> **GIVEN TASK**: In this exercise, return the whole listing exactly, excluding any images.

> **DATA SHOWN**:
———
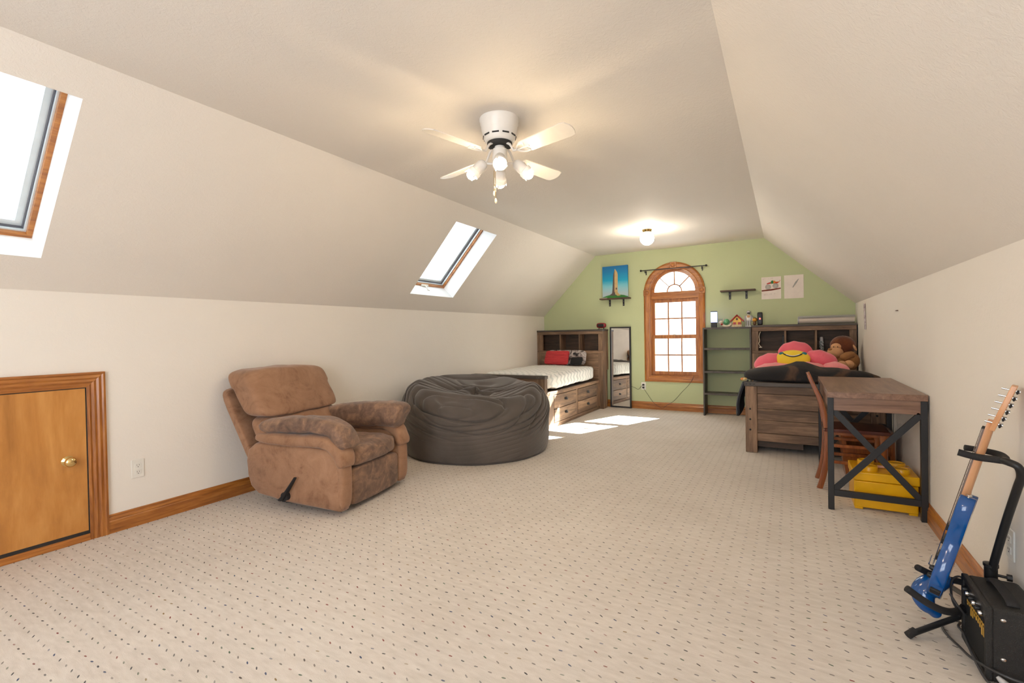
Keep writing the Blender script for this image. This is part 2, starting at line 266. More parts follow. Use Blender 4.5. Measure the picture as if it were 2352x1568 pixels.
# ------------------------------------------------------------------ mesh helpers
class MB:
    def __init__(s): s.v = []; s.f = []; s.m = []
    def add(s, vs, fs, mi=0):
        o = len(s.v); s.v += [Vector(p) for p in vs]; s.f += [tuple(i + o for i in f) for f in fs]; s.m += [mi] * len(fs); return s
    def box(s, lo, hi, mi=0, rot=None, piv=None):
        x0, y0, z0 = lo; x1, y1, z1 = hi
        vs = [Vector(p) for p in ((x0, y0, z0), (x1, y0, z0), (x1, y1, z0), (x0, y1, z0), (x0, y0, z1), (x1, y0, z1), (x1, y1, z1), (x0, y1, z1))]
        if rot is not None:
            c = Vector(piv) if piv is not None else (vs[0] + vs[6]) / 2
            vs = [rot @ (p - c) + c for p in vs]
        return s.add(vs, [(0, 3, 2, 1), (4, 5, 6, 7), (0, 1, 5, 4), (1, 2, 6, 5), (2, 3, 7, 6), (3, 0, 4, 7)], mi)
    def ring_loft(s, rings, closed_v=True, cap=True, mi=0, closed_u=False):
        n = len(rings[0]); vs = [p for r in rings for p in r]; fs = []
        k = len(rings)
        for i in range(k if closed_u else k - 1):
            for j in range(n if closed_v else n - 1):
                a = i * n + j; b = i * n + (j + 1) % n; c = ((i + 1) % k) * n + (j + 1) % n; d = ((i + 1) % k) * n + j
                fs.append((a, b, c, d))
        if cap and closed_v and not closed_u:
            fs.append(tuple(reversed(range(n)))); fs.append(tuple((k - 1) * n + j for j in range(n)))
        return s.add(vs, fs, mi)
    def tube(s, pts, r, n=12, mi=0, closed=False, flat=1.0, up=None):
        pts = [Vector(p) for p in pts]; rings = []; k = len(pts); prev = None
        for i, p in enumerate(pts):
            t = (pts[(i + 1) % k] - pts[i - 1]) if closed else (pts[min(i + 1, k - 1)] - pts[max(i - 1, 0)])
            t.normalize()
            if up is not None: a = Vector(up)
            else: a = prev if prev is not None else (Vector((0, 0, 1)) if abs(t.z) < 0.9 else Vector((1, 0, 0)))
            x = t.cross(a)
            if x.length < 1e-6: x = t.orthogonal()
            x.normalize(); y = x.cross(t).normalized(); prev = y
            rr = r[i] if isinstance(r, (list, tuple)) else r
            rings.append([p + x * math.cos(2 * PI * j / n) * rr + y * math.sin(2 * PI * j / n) * rr * flat for j in range(n)])
        return s.ring_loft(rings, mi=mi, closed_u=closed)
    def cyl(s, p0, p1, r0, r1=None, n=20, mi=0): return s.tube([p0, p1], [r0, r0 if r1 is None else r1], n, mi)
    def lathe(s, prof, c=(0, 0, 0), n=28, mi=0, axis=None):
        c = Vector(c); q = Vector((0, 0, 1)).rotation_difference(Vector(axis).normalized()) if axis is not None else None
        rings = []
        for r, z in prof:
            ring = [Vector((max(r, 1e-4) * math.cos(2 * PI * j / n), max(r, 1e-4) * math.sin(2 * PI * j / n), z)) for j in range(n)]
            rings.append([(q @ p if q else p) + c for p in ring])
        return s.ring_loft(rings, mi=mi)
    def ball(s, c, r, n=24, m=14, mi=0, fn=None):
        rx, ry, rz = (r, r, r) if isinstance(r, (int, float)) else r; c = Vector(c); rings = []
        for i in range(m + 1):
            a = -PI / 2 + PI * i / m
            rings.append([Vector((rx * math.cos(a) * math.cos(2 * PI * j / n), ry * math.cos(a) * math.sin(2 * PI * j / n), rz * math.sin(a))) + c for j in range(n)])
        if fn: rings = [[fn(p) for p in g] for g in rings]
        return s.ring_loft(rings, mi=mi)
    def prism(s, poly, f0, f1, mi=0):
        """poly: 2d outline; f0 and f1 map a 2d point to the two faces"""
        n = len(poly); tri = tessellate_polygon([[Vector((p[0], p[1], 0)) for p in poly]])
        vs = [f0(p) for p in poly] + [f1(p) for p in poly]
        fs = [tuple(t) for t in tri] + [tuple(i + n for i in reversed(t)) for t in tri]
        fs += [(i, (i + 1) % n, n + (i + 1) % n, n + i) for i in range(n)]
        return s.add(vs, fs, mi)
    def holed(s, outer, holes, f0, f1, mi=0, hole_mi=None):
        loops = [outer] + holes; tri = tessellate_polygon([[Vector((p[0], p[1], 0)) for p in lp] for lp in loops])
        flat = [p for lp in loops for p in lp]; n = len(flat)
        s.add([f0(p) for p in flat] + [f1(p) for p in flat], [tuple(t) for t in tri] + [tuple(i + n for i in reversed(t)) for t in tri], mi)
        for k, lp in enumerate(loops):
            a = [f0(p) for p in lp]; b = [f1(p) for p in lp]; q = len(lp)
            s.add(a + b, [(i, (i + 1) % q, q + (i + 1) % q, q + i) for i in range(q)], mi if (k == 0 or hole_mi is None) else hole_mi)
        return s
    def rbox(s, lo, hi, k=6.0, n=10, mi=0, fn=None):
        """soft box: a cube grid pulled to a superellipsoid"""
        lo = Vector(lo); hi = Vector(hi); c = (lo + hi) / 2; h = (hi - lo) / 2
        bm = bmesh.new(); bmesh.ops.create_cube(bm, size=2.0)
        bmesh.ops.subdivide_edges(bm, edges=bm.edges[:], cuts=n, use_grid_fill=True)
        bm.verts.ensure_lookup_table(); vs = []
        for v in bm.verts:
            p = v.co; w = Vector([math.sin(x * PI / 2 * 0.999) / math.sin(PI / 2 * 0.999) for x in p])
            d = (abs(w.x) ** k + abs(w.y) ** k + abs(w.z) ** k) ** (1 / k)
            q = Vector((w.x / d * h.x, w.y / d * h.y, w.z / d * h.z)) + c
            vs.append(fn(q) if fn else q)
        fs = [tuple(v.index for v in f.verts) for f in bm.faces]; bm.free()
        return s.add(vs, fs, mi)
    def grid(s, nu, nv, fn, mi=0, cu=False, cv=False):
        vs = [Vector(fn(i / (nu if cu else nu - 1), j / (nv if cv else nv - 1))) for i in range(nu) for j in range(nv)]; fs = []
        for i in range(nu if cu else nu - 1):
            for j in range(nv if cv else nv - 1):
                fs.append((i * nv + j, ((i + 1) % nu) * nv + j, ((i + 1) % nu) * nv + (j + 1) % nv, i * nv + (j + 1) % nv))
        return s.add(vs, fs, mi)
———
> **FULL OUTPUT**:
Keep writing the Blender script for this image. This is part 2, starting at line 266. More parts follow. Use Blender 4.5. Measure the picture as if it were 2352x1568 pixels.
# ------------------------------------------------------------------ mesh helpers
class MB:
    def __init__(s): s.v = []; s.f = []; s.m = []
    def add(s, vs, fs, mi=0):
        o = len(s.v); s.v += [Vector(p) for p in vs]; s.f += [tuple(i + o for i in f) for f in fs]; s.m += [mi] * len(fs); return s
    def box(s, lo, hi, mi=0, rot=None, piv=None):
        x0, y0, z0 = lo; x1, y1, z1 = hi
        vs = [Vector(p) for p in ((x0, y0, z0), (x1, y0, z0), (x1, y1, z0), (x0, y1, z0), (x0, y0, z1), (x1, y0, z1), (x1, y1, z1), (x0, y1, z1))]
        if rot is not None:
            c = Vector(piv) if piv is not None else (vs[0] + vs[6]) / 2
            vs = [rot @ (p - c) + c for p in vs]
        return s.add(vs, [(0, 3, 2, 1), (4, 5, 6, 7), (0, 1, 5, 4), (1, 2, 6, 5), (2, 3, 7, 6), (3, 0, 4, 7)], mi)
    def ring_loft(s, rings, closed_v=True, cap=True, mi=0, closed_u=False):
        n = len(rings[0]); vs = [p for r in rings for p in r]; fs = []
        k = len(rings)
        for i in range(k if closed_u else k - 1):
            for j in range(n if closed_v else n - 1):
                a = i * n + j; b = i * n + (j + 1) % n; c = ((i + 1) % k) * n + (j + 1) % n; d = ((i + 1) % k) * n + j
                fs.append((a, b, c, d))
        if cap and closed_v and not closed_u:
            fs.append(tuple(reversed(range(n)))); fs.append(tuple((k - 1) * n + j for j in range(n)))
        return s.add(vs, fs, mi)
    def tube(s, pts, r, n=12, mi=0, closed=False, flat=1.0, up=None):
        pts = [Vector(p) for p in pts]; rings = []; k = len(pts); prev = None
        for i, p in enumerate(pts):
            t = (pts[(i + 1) % k] - pts[i - 1]) if closed else (pts[min(i + 1, k - 1)] - pts[max(i - 1, 0)])
            t.normalize()
            if up is not None: a = Vector(up)
            else: a = prev if prev is not None else (Vector((0, 0, 1)) if abs(t.z) < 0.9 else Vector((1, 0, 0)))
            x = t.cross(a)
            if x.length < 1e-6: x = t.orthogonal()
            x.normalize(); y = x.cross(t).normalized(); prev = y
            rr = r[i] if isinstance(r, (list, tuple)) else r
            rings.append([p + x * math.cos(2 * PI * j / n) * rr + y * math.sin(2 * PI * j / n) * rr * flat for j in range(n)])
        return s.ring_loft(rings, mi=mi, closed_u=closed)
    def cyl(s, p0, p1, r0, r1=None, n=20, mi=0): return s.tube([p0, p1], [r0, r0 if r1 is None else r1], n, mi)
    def lathe(s, prof, c=(0, 0, 0), n=28, mi=0, axis=None):
        c = Vector(c); q = Vector((0, 0, 1)).rotation_difference(Vector(axis).normalized()) if axis is not None else None
        rings = []
        for r, z in prof:
            ring = [Vector((max(r, 1e-4) * math.cos(2 * PI * j / n), max(r, 1e-4) * math.sin(2 * PI * j / n), z)) for j in range(n)]
            rings.append([(q @ p if q else p) + c for p in ring])
        return s.ring_loft(rings, mi=mi)
    def ball(s, c, r, n=24, m=14, mi=0, fn=None):
        rx, ry, rz = (r, r, r) if isinstance(r, (int, float)) else r; c = Vector(c); rings = []
        for i in range(m + 1):
            a = -PI / 2 + PI * i / m
            rings.append([Vector((rx * math.cos(a) * math.cos(2 * PI * j / n), ry * math.cos(a) * math.sin(2 * PI * j / n), rz * math.sin(a))) + c for j in range(n)])
        if fn: rings = [[fn(p) for p in g] for g in rings]
        return s.ring_loft(rings, mi=mi)
    def prism(s, poly, f0, f1, mi=0):
        """poly: 2d outline; f0 and f1 map a 2d point to the two faces"""
        n = len(poly); tri = tessellate_polygon([[Vector((p[0], p[1], 0)) for p in poly]])
        vs = [f0(p) for p in poly] + [f1(p) for p in poly]
        fs = [tuple(t) for t in tri] + [tuple(i + n for i in reversed(t)) for t in tri]
        fs += [(i, (i + 1) % n, n + (i + 1) % n, n + i) for i in range(n)]
        return s.add(vs, fs, mi)
    def holed(s, outer, holes, f0, f1, mi=0, hole_mi=None):
        loops = [outer] + holes; tri = tessellate_polygon([[Vector((p[0], p[1], 0)) for p in lp] for lp in loops])
        flat = [p for lp in loops for p in lp]; n = len(flat)
        s.add([f0(p) for p in flat] + [f1(p) for p in flat], [tuple(t) for t in tri] + [tuple(i + n for i in reversed(t)) for t in tri], mi)
        for k, lp in enumerate(loops):
            a = [f0(p) for p in lp]; b = [f1(p) for p in lp]; q = len(lp)
            s.add(a + b, [(i, (i + 1) % q, q + (i + 1) % q, q + i) for i in range(q)], mi if (k == 0 or hole_mi is None) else hole_mi)
        return s
    def rbox(s, lo, hi, k=6.0, n=10, mi=0, fn=None):
        """soft box: a cube grid pulled to a superellipsoid"""
        lo = Vector(lo); hi = Vector(hi); c = (lo + hi) / 2; h = (hi - lo) / 2
        bm = bmesh.new(); bmesh.ops.create_cube(bm, size=2.0)
        bmesh.ops.subdivide_edges(bm, edges=bm.edges[:], cuts=n, use_grid_fill=True)
        bm.verts.ensure_lookup_table(); vs = []
        for v in bm.verts:
            p = v.co; w = Vector([math.sin(x * PI / 2 * 0.999) / math.sin(PI / 2 * 0.999) for x in p])
            d = (abs(w.x) ** k + abs(w.y) ** k + abs(w.z) ** k) ** (1 / k)
            q = Vector((w.x / d * h.x, w.y / d * h.y, w.z / d * h.z)) + c
            vs.append(fn(q) if fn else q)
        fs = [tuple(v.index for v in f.verts) for f in bm.faces]; bm.free()
        return s.add(vs, fs, mi)
    def grid(s, nu, nv, fn, mi=0, cu=False, cv=False):
        vs = [Vector(fn(i / (nu if cu else nu - 1), j / (nv if cv else nv - 1))) for i in range(nu) for j in range(nv)]; fs = []
        for i in range(nu if cu else nu - 1):
            for j in range(nv if cv else nv - 1):
                fs.append((i * nv + j, ((i + 1) % nu) * nv + j, ((i + 1) % nu) * nv + (j + 1) % nv, i * nv + (j + 1) % nv))
        return s.add(vs, fs, mi)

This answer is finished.